Honourable Efforts: The Value of Radar
Radar technology and the service of radar personnel was crucial to the war effort, but their story was left out of the history books due to the Official Secrets Act. Radar technology was an important contribution to the allied defensive system that prevented an incalculable loss of life and resources. Radar personnel worked tirelessly from behind the scenes, protecting top secret information for over fifty years after the war.
Joseph Lesley Brown
Joseph Lesley Brown: Buzz bombs were easy to shoot down, just an awful lot of them. We used to put a little swastika up on the board every time we had helped. And when we had a hundred, we all went off one day to a local pub. This had to be celebrated, which we did.
​
Keywords:
Donald Harrett
Donald Harrett: But radar was important. It was radar that helped identify the aircraft coming into Britain. Radar … we put radar on our fighter planes, to search, follow the enemy bombers through the dark, through the clouds. We were so successful that after a few months of bombing Hitler found out he couldn’t afford to send the bombers over. So Churchill was able to say, “Never in the realm of human history has so much been owed by so many to so few.” Hitler had started out with over two thousand bombers. Britain had forty fighter planes when the war started. So you know it was a very few fighter planes that helped win that push of the war. Then we expanded the radar, we put radar on our ships so we could find a way through the dark, through the storms, through the … avoid the rocks, find a way through.
Edna Simpson
Interviewer: What was your favorite thing about being a radar operator specifically?

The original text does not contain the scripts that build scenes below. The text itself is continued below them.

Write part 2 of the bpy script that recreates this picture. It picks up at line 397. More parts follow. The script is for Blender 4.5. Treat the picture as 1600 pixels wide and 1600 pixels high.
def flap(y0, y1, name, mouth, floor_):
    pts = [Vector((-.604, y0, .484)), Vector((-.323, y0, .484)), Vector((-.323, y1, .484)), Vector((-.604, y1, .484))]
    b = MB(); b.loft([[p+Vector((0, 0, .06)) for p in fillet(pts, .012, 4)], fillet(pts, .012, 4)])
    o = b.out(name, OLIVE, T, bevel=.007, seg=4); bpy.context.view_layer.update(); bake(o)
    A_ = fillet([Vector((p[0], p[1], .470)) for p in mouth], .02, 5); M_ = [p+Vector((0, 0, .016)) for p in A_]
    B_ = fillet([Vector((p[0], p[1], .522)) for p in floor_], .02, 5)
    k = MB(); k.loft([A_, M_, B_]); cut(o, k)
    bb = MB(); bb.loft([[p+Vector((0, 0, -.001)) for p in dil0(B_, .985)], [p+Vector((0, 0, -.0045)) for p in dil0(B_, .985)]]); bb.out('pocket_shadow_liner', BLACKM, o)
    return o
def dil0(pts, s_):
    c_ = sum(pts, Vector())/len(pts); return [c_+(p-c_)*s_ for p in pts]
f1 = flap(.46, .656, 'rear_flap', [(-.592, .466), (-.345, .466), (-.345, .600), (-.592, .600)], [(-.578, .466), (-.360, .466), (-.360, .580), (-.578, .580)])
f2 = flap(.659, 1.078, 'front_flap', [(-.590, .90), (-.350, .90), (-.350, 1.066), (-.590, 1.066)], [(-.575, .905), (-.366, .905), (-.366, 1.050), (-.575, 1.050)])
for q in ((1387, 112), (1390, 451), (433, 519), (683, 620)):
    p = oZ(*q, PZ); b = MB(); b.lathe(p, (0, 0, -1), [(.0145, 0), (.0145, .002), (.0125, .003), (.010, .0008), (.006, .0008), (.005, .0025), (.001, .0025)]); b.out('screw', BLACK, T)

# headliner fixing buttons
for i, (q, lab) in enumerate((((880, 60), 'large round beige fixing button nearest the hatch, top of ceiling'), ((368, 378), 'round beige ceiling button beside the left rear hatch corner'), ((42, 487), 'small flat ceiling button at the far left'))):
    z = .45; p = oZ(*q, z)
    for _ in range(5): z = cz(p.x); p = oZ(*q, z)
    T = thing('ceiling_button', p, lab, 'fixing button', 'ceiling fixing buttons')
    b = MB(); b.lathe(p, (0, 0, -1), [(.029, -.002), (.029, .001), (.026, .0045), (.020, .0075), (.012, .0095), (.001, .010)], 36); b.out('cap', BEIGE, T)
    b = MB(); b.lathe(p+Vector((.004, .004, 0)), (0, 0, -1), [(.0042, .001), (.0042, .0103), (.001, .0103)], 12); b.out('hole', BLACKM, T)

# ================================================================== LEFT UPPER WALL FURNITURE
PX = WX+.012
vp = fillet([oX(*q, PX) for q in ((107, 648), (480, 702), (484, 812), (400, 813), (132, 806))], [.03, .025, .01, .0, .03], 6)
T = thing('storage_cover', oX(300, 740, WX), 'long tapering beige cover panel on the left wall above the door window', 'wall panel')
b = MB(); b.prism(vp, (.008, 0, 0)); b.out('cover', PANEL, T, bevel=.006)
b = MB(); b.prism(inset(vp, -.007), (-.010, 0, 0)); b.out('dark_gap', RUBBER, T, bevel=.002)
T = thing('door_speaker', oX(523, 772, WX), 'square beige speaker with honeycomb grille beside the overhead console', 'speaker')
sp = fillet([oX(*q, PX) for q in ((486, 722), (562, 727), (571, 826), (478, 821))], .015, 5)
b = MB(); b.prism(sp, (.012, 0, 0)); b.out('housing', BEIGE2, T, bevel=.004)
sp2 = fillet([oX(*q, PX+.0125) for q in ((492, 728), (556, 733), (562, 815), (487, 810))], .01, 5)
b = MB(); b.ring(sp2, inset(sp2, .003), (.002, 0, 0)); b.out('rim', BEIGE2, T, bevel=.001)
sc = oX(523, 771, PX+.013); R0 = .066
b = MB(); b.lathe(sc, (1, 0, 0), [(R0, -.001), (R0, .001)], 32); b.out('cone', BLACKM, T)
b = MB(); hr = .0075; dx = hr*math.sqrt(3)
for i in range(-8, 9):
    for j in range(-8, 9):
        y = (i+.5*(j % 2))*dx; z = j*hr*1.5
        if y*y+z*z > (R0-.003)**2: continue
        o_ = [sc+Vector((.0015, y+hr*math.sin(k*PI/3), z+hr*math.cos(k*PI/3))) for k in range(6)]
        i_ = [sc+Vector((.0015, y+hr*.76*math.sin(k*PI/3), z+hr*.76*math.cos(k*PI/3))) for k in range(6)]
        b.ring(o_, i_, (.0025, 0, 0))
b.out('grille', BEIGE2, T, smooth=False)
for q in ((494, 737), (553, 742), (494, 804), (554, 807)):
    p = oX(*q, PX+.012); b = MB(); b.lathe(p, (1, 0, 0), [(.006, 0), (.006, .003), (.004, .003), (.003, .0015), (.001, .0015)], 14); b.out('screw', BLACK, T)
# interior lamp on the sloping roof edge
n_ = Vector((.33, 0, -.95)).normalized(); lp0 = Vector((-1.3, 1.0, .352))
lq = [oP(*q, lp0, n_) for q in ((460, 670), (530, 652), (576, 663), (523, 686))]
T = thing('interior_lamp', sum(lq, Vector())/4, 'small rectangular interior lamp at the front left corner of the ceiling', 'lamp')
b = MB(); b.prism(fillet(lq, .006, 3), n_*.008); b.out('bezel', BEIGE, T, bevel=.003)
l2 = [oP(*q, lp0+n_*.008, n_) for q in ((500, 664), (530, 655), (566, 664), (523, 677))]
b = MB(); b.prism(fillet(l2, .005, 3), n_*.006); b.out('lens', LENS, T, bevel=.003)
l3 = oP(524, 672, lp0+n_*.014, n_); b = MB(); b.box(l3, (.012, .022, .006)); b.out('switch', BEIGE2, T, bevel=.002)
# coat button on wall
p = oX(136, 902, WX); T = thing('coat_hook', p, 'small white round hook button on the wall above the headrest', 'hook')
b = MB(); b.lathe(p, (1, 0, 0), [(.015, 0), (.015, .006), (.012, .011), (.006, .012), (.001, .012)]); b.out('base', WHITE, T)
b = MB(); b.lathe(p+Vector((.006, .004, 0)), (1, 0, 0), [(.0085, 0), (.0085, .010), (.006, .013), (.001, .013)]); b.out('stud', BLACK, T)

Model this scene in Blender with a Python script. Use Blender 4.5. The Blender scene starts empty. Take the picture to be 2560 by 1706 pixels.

Edna Simpson: I think it was the feeling of fellowship and comradeship that we had together through working together on different shifts and so forth. And you know, we got to be very, very close. Yeah.
I: And did you really feel like you were making a difference?
ES: Yes, we did, but we didn’t realize at that time what difference we’d made because it was only later when they’d started telling about radar that they told what a difference it had made because actually radar was one of the reasons we won the Battle of Britain because they could get the planes out.
​
Keywords:
Kenneth Wells
Interviewer: You said you joined because you wanted to do something worthwhile?
Kenneth Wells: That’s right.
I: And you thought you did.
KW: That’s right, the whole idea is… I was not of a mind that I wanted to… I had a taste of a battle course when I was in Eastborne. They sent me off, said, “You’re going over to France, you’ve got to learn a bit of close hand fighting, just in case.” I spent a week with the RAF regiment, which is the army part of the Air Force. There were security guards on our stations and so on. They put us through a week of drill, running everywhere, run to your meals, you run … we’d go on forced marches, we learned how to strip machines guns down, you’d learn how to throw grenades, you’d learn how to use a bayonet on a dummy. After a week of that, I was in great shape mind you. No, I’m glad I didn’t go in the army. I enjoyed my work, really, I did. I got a great sense of satisfaction.